Print, word for word, the opening line of the data below and every line after it through the line that contains "random.seed(7)", but not the pictures.

————————

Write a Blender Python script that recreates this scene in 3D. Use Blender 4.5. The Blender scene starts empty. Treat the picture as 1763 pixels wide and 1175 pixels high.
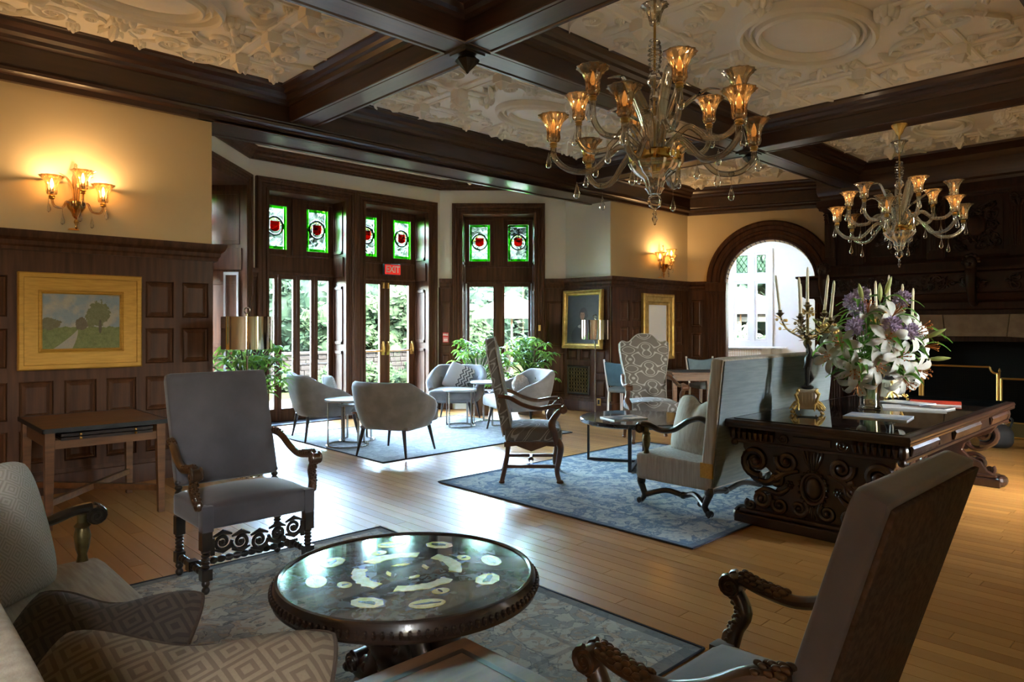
import bpy, bmesh, math, random
from mathutils import Vector, Matrix
R = math.radians; PI = math.pi; sin = math.sin; cos = math.cos
SC = bpy.context.scene
COL = SC.collection
random.seed(7)

# ------------------------------------------------------------------ camera, sky, sun, exposure
TH = 46.2                                   # view direction: x axis runs along the bay wall, y axis towards it
cd = bpy.data.cameras.new('camera'); cam = bpy.data.objects.new('camera', cd); COL.objects.link(cam)
cam.location = (0, 0, 1.45); cam.rotation_euler = (R(90), 0, R(TH - 90))
cd.sensor_width = 36.0; cd.lens = 36.0 * 1200 / 1763; cd.shift_y = -27.5 / 1763
cd.clip_start = 0.05; cd.clip_end = 300
SC.camera = cam
SC.view_settings.view_transform = 'Standard'; SC.view_settings.look = 'None'
SC.view_settings.gamma = 1.0; SC.view_settings.use_curve_mapping = False
SC.view_settings.exposure = EXPOSURE = 1.05
w = bpy.data.worlds.new('sky'); SC.world = w; w.use_nodes = True
nt = w.node_tree; bg = nt.nodes['Background']
sky = nt.nodes.new('ShaderNodeTexSky'); sky.sky_type = 'NISHITA'; sky.sun_disc = False
sky.sun_elevation = R(52); sky.sun_rotation = R(200); sky.air_density = 1.2; sky.dust_density = 5.0; sky.altitude = 200
nt.links.new(sky.outputs[0], bg.inputs[0]); bg.inputs[1].default_value = 31.0
sl = bpy.data.lights.new('sun', 'SUN'); sun = bpy.data.objects.new('sun', sl); COL.objects.link(sun)
sl.energy = 2.0; sl.angle = R(3); sl.color = (1.0, 0.94, 0.84)
sun.rotation_euler = (R(34), 0, R(-38)); sun.location = (0, 0, 30)
def portal(name, loc, rz, sx, sz):          # sky sampling guide set in a window opening (emits nothing itself)
    l = bpy.data.lights.new(name, 'AREA'); l.shape = 'RECTANGLE'; l.size = sx; l.size_y = sz
    l.cycles.is_portal = True
    o = bpy.data.objects.new(name, l); COL.objects.link(o); o.location = loc
    o.rotation_euler = (R(-90), 0, rz)      # -Z axis looks into the room (towards local -y)
    return o
SC.cycles.max_bounces = 8; SC.cycles.diffuse_bounces = 5; SC.cycles.glossy_bounces = 4
SC.cycles.transparent_max_bounces = 24; SC.cycles.transmission_bounces = 4
SC.cycles.sample_clamp_indirect = 6.0; SC.cycles.caustics_reflective = False; SC.cycles.caustics_refractive = False

# ------------------------------------------------------------------ mesh helper
def V3(p): return Vector(p)
class MB:
    def __init__(s): s.v = []; s.f = []; s.T = None
    def add(s, vs, fs):
        o = len(s.v)
        if s.T is not None: vs = [s.T @ Vector(p) for p in vs]
        s.v.extend([tuple(p) for p in vs]); s.f.extend([tuple(i + o for i in f) for f in fs]); return s
    def box(s, x0, x1, y0, y1, z0, z1):
        return s.add([(x0,y0,z0),(x1,y0,z0),(x1,y1,z0),(x0,y1,z0),(x0,y0,z1),(x1,y0,z1),(x1,y1,z1),(x0,y1,z1)],
                     [(0,3,2,1),(4,5,6,7),(0,1,5,4),(1,2,6,5),(2,3,7,6),(3,0,4,7)])
    def taper(s, c0, h0, c1, h1):            # box between two rectangles (centre, half sizes x,y)
        vs = []
        for c, h in ((c0, h0), (c1, h1)):
            for a, b in ((-1,-1),(1,-1),(1,1),(-1,1)): vs.append((c[0]+a*h[0], c[1]+b*h[1], c[2]))
        return s.add(vs, [(0,3,2,1),(4,5,6,7),(0,1,5,4),(1,2,6,5),(2,3,7,6),(3,0,4,7)])
    def bar(s, p, q, wx, wy, up=(0,0,1)):    # rectangular bar from p to q
        p = Vector(p); q = Vector(q); d = (q - p).normalized(); u = Vector(up)
        a = d.cross(u)
        if a.length < 1e-4: a = Vector((1,0,0))
        a.normalize(); b = a.cross(d).normalized()
        vs = [c + a*wx*i/2 + b*wy*j/2 for c in (p, q) for i, j in ((-1,-1),(1,-1),(1,1),(-1,1))]
        return s.add(vs, [(0,3,2,1),(4,5,6,7),(0,1,5,4),(1,2,6,5),(2,3,7,6),(3,0,4,7)])
    def tube(s, pts, r, n=8, closed=False, flat=1.0, up=None):
        pts = [Vector(p) for p in pts]; m = len(pts)
        rr = list(r) if hasattr(r, '__len__') else [r]*m
        vs = []; prev = None
        for i, p in enumerate(pts):
            a = pts[(i-1) % m] if (i or closed) else p
            b = pts[(i+1) % m] if (i < m-1 or closed) else p
            t = (b - a)
            t = t.normalized() if t.length > 1e-9 else Vector((0,0,1))
            if up is not None: ref = Vector(up)
            elif prev is not None: ref = prev
            else: ref = Vector((0,0,1)) if abs(t.z) < .9 else Vector((1,0,0))
            x = ref - t * ref.dot(t)
            if x.length < 1e-6: x = Vector((1,0,0)) - t*t.x
            x.normalize(); y = t.cross(x); prev = x
            for k in range(n):
                an = 2*PI*k/n
                vs.append(p + x*(cos(an)*rr[i]*flat) + y*(sin(an)*rr[i]))
        fs = []
        for i in range(m if closed else m-1):
            j = (i+1) % m
            for k in range(n):
                l = (k+1) % n; fs.append((i*n+k, i*n+l, j*n+l, j*n+k))
        if not closed: fs.append(tuple(reversed(range(n)))); fs.append(tuple(range((m-1)*n, m*n)))
        return s.add(vs, fs)
    def lathe(s, prof, n=20, c=(0,0,0), flute=0.0, nf=0, axis=None):
        vs = []; fs = []; m = len(prof)
        for r, z in prof:
            for k in range(n):
                a = 2*PI*k/n; q = r*(1 + (flute*cos(nf*a) if nf else 0)); vs.append((c[0]+q*cos(a), c[1]+q*sin(a), c[2]+z))
        for i in range(m-1):
            for k in range(n):
                l = (k+1) % n; fs.append((i*n+k, i*n+l, (i+1)*n+l, (i+1)*n+k))
        if prof[0][0] > 1e-5: fs.append(tuple(reversed(range(n))))
        if prof[-1][0] > 1e-5: fs.append(tuple(range((m-1)*n, m*n)))
        return s.add(vs, fs)
    def prism(s, poly, d0, d1, fn=None):     # 2-D outline given thickness; fn(u, v, d) -> point
        fn = fn or (lambda u, v, d: (u, v, d)); n = len(poly)
        vs = [fn(u, v, d0) for u, v in poly] + [fn(u, v, d1) for u, v in poly]
        fs = [tuple(reversed(range(n))), tuple(range(n, 2*n))]
        for i in range(n): j = (i+1) % n; fs.append((i, j, n+j, n+i))
        return s.add(vs, fs)
    def sweep(s, path, prof, nrm=(0,0,1), closed=False, ends=None):  # mitred moulding; prof = (side, along nrm)
        P = [Vector(p) for p in path]; N = Vector(nrm).normalized(); m = len(P); k = len(prof); vs = []
        for i in range(m):
            t0 = (P[i] - P[i-1]).normalized() if (i or closed) else None
            t1 = (P[(i+1) % m] - P[i]).normalized() if (i < m-1 or closed) else None
            if t0 is None: sd = N.cross(t1)
            elif t1 is None: sd = N.cross(t0)
            else:
                a = N.cross(t0); b = N.cross(t1); q = (a + b); q.normalize(); sd = q / max(.2, q.dot(a))
            for u, h in prof: vs.append(P[i] + sd*u + N*h)
        fs = []
        for i in range(m if closed else m-1):
            j = (i+1) % m
            for a in range(k):
                b = (a+1) % k; fs.append((i*k+a, i*k+b, j*k+b, j*k+a))
        if not closed: fs.append(tuple(reversed(range(k)))); fs.append(tuple(range((m-1)*k, m*k)))
        return s.add(vs, fs)
    def grid(s, fn, nu, nv, wu=False, wv=False):
        vs = [fn(i/(nu if wu else nu-1), j/(nv if wv else nv-1)) for i in range(nu) for j in range(nv)]
        fs = []
        for i in range(nu if wu else nu-1):
            for j in range(nv if wv else nv-1):
                a, b = (i+1) % nu, (j+1) % nv; fs.append((i*nv+j, a*nv+j, a*nv+b, i*nv+b))
        return s.add(vs, fs)
    def sph(s, c, r, nu=12, nv=8):
        if not hasattr(r, '__len__'): r = (r, r, r)
        vs = [(c[0], c[1], c[2]-r[2])]
        for j in range(1, nv):
            p = PI*j/nv - PI/2
            for i in range(nu):
                a = 2*PI*i/nu; vs.append((c[0]+r[0]*cos(p)*cos(a), c[1]+r[1]*cos(p)*sin(a), c[2]+r[2]*sin(p)))
        vs.append((c[0], c[1], c[2]+r[2])); L = len(vs)-1; fs = []
        for i in range(nu):
            l = (i+1) % nu; fs.append((0, 1+l, 1+i)); fs.append((L, 1+(nv-2)*nu+i, 1+(nv-2)*nu+l))
        for j in range(nv-2):
            for i in range(nu):
                l = (i+1) % nu; fs.append((1+j*nu+i, 1+j*nu+l, 1+(j+1)*nu+l, 1+(j+1)*nu+i))
        return s.add(vs, fs)
    def rbox(s, c, size, r, n=9, top=0.0, bot=0.0, front=0.0):   # soft upholstered block with bulged faces
        h = [q/2 for q in size]; r = min(r, min(h)*.98); bm = {}
        ts = [-1 + 2*i/(n-1) for i in range(n)]
        ts = [math.copysign(abs(t)**.6, t) if t else 0 for t in ts]
        vs = []; fs = []; idx = {}
        def pt(p):
            k = tuple(round(q, 5) for q in p)
            if k in idx: return idx[k]
            P = Vector((p[0]*h[0], p[1]*h[1], p[2]*h[2]))
            I = Vector([max(-(h[i]-r), min(h[i]-r, P[i])) for i in range(3)])
            D = P - I
            Q = I + (D.normalized()*r if D.length > 1e-9 else D)
            f = (1-p[0]**2)*(1-p[1]**2)
            Q.z += (top*f*max(0, p[2]) - bot*f*max(0, -p[2]))
            Q.y -= front*(1-p[0]**2)*(1-p[2]**2)*max(0, -p[1])
            Q.y += front*(1-p[0]**2)*(1-p[2]**2)*max(0, p[1])
            idx[k] = len(vs); vs.append(Q + Vector(c)); return idx[k]
        for ax in range(3):
            for sg in (-1, 1):
                for i in range(n-1):
                    for j in range(n-1):
                        q = []
                        for a, b in ((i,j),(i+1,j),(i+1,j+1),(i,j+1)):
                            p = [0,0,0]; p[ax] = sg; p[(ax+1) % 3] = ts[a]; p[(ax+2) % 3] = ts[b]; q.append(pt(p))
                        fs.append(tuple(q) if sg > 0 else tuple(reversed(q)))
        return s.add(vs, fs)
    def mesh(s, name, smooth=True, angle=38):
        me = bpy.data.meshes.new(name); me.from_pydata(s.v, [], s.f); me.update()
        if smooth:
            me.polygons.foreach_set('use_smooth', [True]*len(me.polygons))
            try: me.set_sharp_from_angle(angle=R(angle))
            except Exception: pass
        return me
    def build(s, name, mat, parent=None, smooth=True, bevel=0, fix=False, angle=38):
        me = s.mesh(name, smooth, angle)
        if fix:
            b = bmesh.new(); b.from_mesh(me); bmesh.ops.recalc_face_normals(b, faces=b.faces); b.to_mesh(me); b.free()
        me.materials.append(mat)
        o = bpy.data.objects.new(name, me); COL.objects.link(o)
        if parent is not None: o.parent = parent
        if bevel:
            m = o.modifiers.new('bevel', 'BEVEL'); m.width = bevel; m.segments = 2; m.limit_method = 'ANGLE'; m.angle_limit = R(40)
        return o
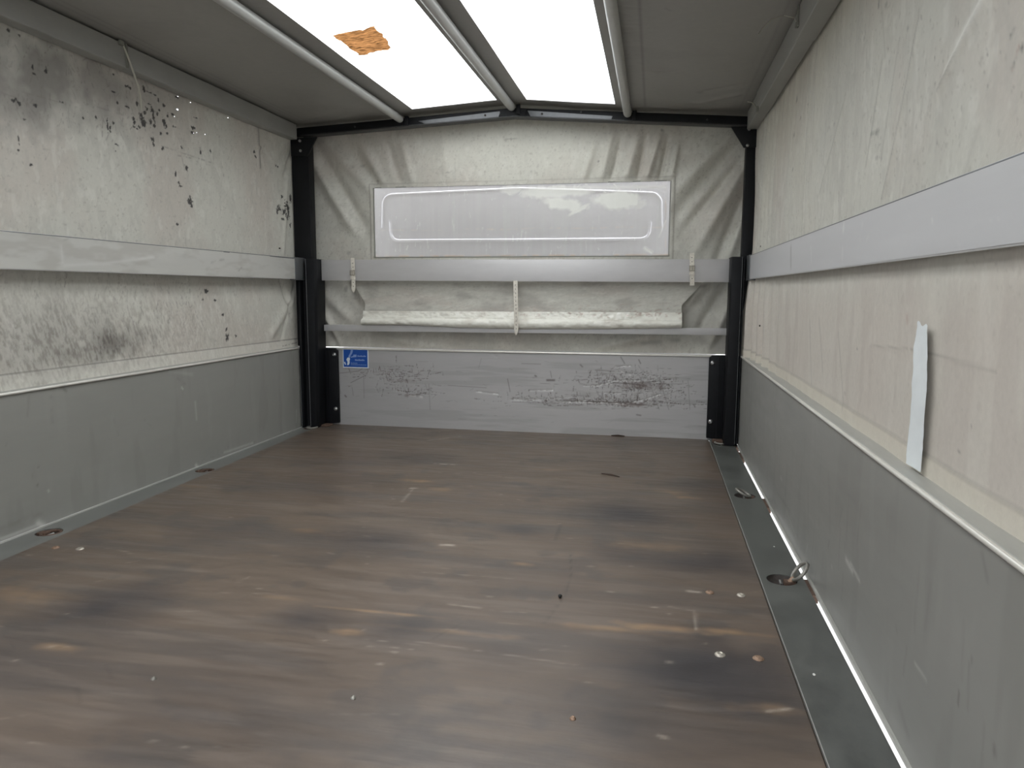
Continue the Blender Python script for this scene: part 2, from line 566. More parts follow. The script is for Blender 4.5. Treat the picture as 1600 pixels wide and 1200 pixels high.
for i in range(150):                      # scuffs, mostly across the bed
    x, y = rs.rand() * 1.9, -2.45 + rs.rand() * 2.5
    l, an = 0.02 + 0.10 * rs.rand() ** 2, rs.randn() * 0.25
    sh2.line('pale' if rs.rand() < .55 else 'cut_and_dark', (x, y), (x + l * math.cos(an), y + l * math.sin(an)), .0025, 0.15 + .3 * rs.rand(), noise=60)
for i in range(70):
    x, y = rs.rand() * 1.9, -2.45 + rs.rand() * 2.5
    sh2.blob('pale', (x, y), .004 + .006 * rs.rand(), .003 + .003 * rs.rand(), 0.15 + .35 * rs.rand(), rough=.5, freq=90)


def resample(mk):
    A = sh2.mask(mk)
    xi = np.clip(FX / 0.005, 0, 409.999)
    i0 = xi.astype(int)
    f = xi - i0
    J = np.broadcast_to(np.arange(len(sh.v)), FX.shape)
    return A[i0, J] * (1 - f) + A[i0 + 1, J] * f


base = mixc(base, (0.048, 0.043, 0.045), resample('dark') * 1.0)
base = mixc(base, (0.33, 0.215, 0.125), resample('bare') * (0.5 + 1.1 * (n3 - 0.2)))
base = mixc(base, (0.50, 0.44, 0.37), resample('pale') * 0.85)
base = mixc(base, (0.028, 0.022, 0.020), resample('cut_and_dark') * 0.8)
sh.h = (fbm(FX * 3, sh.V * 10, 30, 4) - 0.5) * 0.0022
floor = sh.build('floor', M['ply'], lambda u, v, h: (FX, v, 0.0015 + h * 0.6), base)
props(floor, 'worn brown film-faced plywood deck with scuffed streaks', kind='structure')
bm = bmesh.new()
box(bm, 0.02, 2.0, YB, 0.10, -0.035, -0.021)
box(bm, 0.119, 1.930, YB, 0.10, -0.021, -0.0005)
box(bm, 1.925, 1.946, YB, 0.10, -0.014, -0.0065)
props(obj('sheet_core', bm, M['twig'], floor, smooth=False))


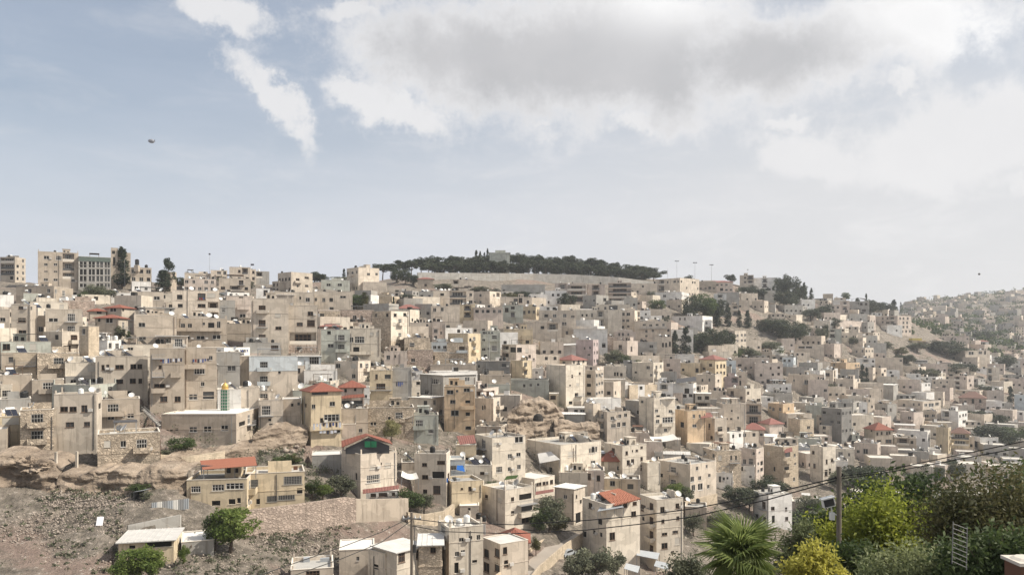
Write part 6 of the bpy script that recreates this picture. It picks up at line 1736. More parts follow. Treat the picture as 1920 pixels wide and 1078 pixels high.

————————

__Answer to the problem__
Write a Blender Python script that recreates this scene in 3D. Use Blender 4.5. The Blender scene starts empty. Treat the picture as 1763 pixels wide and 1175 pixels high.
import bpy, bmesh, math, random
from mathutils import Vector, Matrix
R = math.radians; PI = math.pi; sin = math.sin; cos = math.cos
SC = bpy.context.scene
COL = SC.collection
random.seed(7)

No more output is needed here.